WORK REQUIRED:
Scan the data for "picture" and copy the lines it appears in.
——
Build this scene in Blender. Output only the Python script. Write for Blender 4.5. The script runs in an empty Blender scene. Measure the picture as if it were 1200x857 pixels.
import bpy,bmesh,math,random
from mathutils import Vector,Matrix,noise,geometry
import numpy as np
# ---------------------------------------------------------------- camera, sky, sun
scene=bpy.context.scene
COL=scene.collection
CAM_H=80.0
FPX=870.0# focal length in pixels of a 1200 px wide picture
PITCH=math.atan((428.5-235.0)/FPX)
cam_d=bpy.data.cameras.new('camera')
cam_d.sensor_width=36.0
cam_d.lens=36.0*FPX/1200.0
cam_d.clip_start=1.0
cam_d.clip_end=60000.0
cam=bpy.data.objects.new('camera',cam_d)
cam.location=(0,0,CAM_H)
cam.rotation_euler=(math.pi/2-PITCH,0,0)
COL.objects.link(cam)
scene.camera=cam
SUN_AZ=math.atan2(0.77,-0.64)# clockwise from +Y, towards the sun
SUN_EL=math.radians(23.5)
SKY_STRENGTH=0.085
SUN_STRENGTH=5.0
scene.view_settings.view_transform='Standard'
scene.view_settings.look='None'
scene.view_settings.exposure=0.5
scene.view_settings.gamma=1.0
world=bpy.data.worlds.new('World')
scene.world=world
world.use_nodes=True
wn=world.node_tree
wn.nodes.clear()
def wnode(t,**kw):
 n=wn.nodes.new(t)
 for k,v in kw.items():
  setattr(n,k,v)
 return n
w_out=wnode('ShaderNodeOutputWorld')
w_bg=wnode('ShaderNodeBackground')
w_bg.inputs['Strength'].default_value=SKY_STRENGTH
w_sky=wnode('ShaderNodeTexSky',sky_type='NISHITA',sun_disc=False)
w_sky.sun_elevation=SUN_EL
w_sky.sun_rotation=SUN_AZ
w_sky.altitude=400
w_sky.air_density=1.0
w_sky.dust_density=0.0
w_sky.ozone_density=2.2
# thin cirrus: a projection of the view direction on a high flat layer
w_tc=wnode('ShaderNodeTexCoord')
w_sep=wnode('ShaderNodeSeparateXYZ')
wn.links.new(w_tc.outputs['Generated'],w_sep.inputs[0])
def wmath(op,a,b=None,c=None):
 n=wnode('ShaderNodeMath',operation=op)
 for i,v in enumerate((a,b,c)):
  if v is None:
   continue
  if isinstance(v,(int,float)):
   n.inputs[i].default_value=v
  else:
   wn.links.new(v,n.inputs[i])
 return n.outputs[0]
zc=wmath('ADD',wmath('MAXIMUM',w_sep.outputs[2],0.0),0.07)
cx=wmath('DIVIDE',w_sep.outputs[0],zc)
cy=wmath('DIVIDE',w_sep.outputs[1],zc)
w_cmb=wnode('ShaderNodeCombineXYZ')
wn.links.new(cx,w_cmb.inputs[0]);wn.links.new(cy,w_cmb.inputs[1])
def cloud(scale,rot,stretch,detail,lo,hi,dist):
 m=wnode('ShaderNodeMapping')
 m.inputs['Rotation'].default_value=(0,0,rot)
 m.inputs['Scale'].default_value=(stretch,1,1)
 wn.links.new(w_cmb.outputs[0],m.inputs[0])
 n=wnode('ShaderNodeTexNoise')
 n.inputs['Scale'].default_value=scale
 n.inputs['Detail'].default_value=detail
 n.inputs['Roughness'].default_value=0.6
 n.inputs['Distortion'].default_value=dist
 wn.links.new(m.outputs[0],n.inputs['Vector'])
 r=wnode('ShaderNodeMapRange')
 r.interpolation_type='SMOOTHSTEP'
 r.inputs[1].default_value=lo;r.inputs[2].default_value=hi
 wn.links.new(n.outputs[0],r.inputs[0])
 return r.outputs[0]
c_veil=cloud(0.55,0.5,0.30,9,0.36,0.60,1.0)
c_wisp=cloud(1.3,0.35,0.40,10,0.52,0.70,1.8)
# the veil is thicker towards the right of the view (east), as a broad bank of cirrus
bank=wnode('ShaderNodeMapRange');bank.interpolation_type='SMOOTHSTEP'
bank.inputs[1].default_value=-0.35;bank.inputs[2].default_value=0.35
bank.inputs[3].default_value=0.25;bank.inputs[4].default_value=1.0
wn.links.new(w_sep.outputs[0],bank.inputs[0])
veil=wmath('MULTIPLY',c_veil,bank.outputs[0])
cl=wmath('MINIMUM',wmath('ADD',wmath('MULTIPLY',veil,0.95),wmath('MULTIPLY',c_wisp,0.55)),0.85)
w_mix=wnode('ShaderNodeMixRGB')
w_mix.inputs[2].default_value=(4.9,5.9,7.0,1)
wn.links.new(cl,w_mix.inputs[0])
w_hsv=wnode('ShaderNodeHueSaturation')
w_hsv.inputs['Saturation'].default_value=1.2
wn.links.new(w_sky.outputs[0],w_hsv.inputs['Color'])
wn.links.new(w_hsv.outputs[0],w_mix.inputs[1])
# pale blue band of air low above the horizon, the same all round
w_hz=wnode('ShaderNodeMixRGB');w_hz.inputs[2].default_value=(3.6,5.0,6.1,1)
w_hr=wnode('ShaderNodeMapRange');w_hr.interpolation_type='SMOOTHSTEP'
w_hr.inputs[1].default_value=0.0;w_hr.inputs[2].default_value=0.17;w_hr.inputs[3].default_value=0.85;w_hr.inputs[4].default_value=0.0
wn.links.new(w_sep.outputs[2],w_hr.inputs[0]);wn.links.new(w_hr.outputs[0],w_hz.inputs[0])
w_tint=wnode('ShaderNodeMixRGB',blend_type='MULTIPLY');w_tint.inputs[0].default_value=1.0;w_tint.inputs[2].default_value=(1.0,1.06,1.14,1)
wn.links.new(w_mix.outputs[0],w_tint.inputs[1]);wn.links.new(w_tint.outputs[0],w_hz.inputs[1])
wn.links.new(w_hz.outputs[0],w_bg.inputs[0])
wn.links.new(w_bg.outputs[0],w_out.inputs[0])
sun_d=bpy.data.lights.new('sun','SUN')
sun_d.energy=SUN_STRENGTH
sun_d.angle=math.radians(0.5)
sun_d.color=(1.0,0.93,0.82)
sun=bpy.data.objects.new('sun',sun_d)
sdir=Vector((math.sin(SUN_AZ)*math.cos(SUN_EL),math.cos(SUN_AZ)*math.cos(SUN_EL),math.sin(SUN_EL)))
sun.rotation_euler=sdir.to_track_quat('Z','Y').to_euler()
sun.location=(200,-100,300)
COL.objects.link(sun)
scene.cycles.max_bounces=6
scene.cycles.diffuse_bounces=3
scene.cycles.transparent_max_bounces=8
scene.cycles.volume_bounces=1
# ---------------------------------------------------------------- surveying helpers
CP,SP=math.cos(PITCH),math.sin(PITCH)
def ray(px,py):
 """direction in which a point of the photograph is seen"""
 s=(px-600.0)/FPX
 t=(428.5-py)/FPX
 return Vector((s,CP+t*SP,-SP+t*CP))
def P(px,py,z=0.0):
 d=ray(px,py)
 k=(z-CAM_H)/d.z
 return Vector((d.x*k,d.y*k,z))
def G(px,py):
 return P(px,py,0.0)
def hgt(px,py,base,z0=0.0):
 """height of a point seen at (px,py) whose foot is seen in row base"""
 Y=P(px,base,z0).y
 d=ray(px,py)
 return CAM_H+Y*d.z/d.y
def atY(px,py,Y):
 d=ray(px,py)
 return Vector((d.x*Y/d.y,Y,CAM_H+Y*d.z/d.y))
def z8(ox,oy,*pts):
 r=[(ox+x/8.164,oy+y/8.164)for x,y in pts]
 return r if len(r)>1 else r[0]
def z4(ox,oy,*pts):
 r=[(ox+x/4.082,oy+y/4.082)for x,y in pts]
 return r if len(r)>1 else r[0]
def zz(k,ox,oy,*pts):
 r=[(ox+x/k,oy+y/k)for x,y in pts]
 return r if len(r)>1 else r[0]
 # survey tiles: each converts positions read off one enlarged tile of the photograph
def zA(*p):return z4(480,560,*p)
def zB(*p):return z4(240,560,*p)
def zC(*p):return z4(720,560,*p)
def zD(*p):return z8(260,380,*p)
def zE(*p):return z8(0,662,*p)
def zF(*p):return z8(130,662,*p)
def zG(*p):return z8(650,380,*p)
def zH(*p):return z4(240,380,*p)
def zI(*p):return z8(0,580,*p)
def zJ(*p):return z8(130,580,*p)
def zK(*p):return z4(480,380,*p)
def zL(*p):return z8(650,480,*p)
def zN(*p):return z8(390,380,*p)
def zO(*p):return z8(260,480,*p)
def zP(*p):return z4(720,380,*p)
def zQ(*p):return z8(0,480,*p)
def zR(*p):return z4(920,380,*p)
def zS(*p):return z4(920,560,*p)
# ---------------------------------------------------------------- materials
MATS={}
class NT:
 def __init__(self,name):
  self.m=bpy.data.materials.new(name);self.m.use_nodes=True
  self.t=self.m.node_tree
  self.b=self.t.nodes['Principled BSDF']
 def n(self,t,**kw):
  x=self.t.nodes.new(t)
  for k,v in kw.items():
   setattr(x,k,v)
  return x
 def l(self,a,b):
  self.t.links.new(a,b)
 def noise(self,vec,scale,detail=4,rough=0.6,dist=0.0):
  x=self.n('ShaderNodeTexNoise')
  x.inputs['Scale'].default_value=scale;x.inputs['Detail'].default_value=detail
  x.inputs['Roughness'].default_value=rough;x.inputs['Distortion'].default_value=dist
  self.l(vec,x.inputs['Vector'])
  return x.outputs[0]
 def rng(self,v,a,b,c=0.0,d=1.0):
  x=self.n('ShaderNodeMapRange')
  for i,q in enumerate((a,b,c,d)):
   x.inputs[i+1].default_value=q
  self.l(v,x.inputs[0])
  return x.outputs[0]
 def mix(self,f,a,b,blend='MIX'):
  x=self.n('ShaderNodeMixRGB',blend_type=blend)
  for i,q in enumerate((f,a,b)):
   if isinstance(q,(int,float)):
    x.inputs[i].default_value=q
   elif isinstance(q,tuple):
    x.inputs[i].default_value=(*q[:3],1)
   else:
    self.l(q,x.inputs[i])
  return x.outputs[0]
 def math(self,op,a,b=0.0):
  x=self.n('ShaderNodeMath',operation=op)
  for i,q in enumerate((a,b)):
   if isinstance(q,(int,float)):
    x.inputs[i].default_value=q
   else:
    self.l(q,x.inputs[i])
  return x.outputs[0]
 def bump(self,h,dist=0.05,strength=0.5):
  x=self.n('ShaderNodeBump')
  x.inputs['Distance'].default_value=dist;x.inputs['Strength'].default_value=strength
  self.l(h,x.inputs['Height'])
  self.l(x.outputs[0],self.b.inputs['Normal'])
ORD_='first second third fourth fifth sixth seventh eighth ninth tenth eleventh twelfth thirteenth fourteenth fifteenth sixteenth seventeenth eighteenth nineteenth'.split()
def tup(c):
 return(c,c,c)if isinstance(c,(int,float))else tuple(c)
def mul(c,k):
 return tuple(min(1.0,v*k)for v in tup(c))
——
WRITTEN SOLUTION:
Build this scene in Blender. Output only the Python script. Write for Blender 4.5. The script runs in an empty Blender scene. Measure the picture as if it were 1200x857 pixels.
FPX=870.0# focal length in pixels of a 1200 px wide picture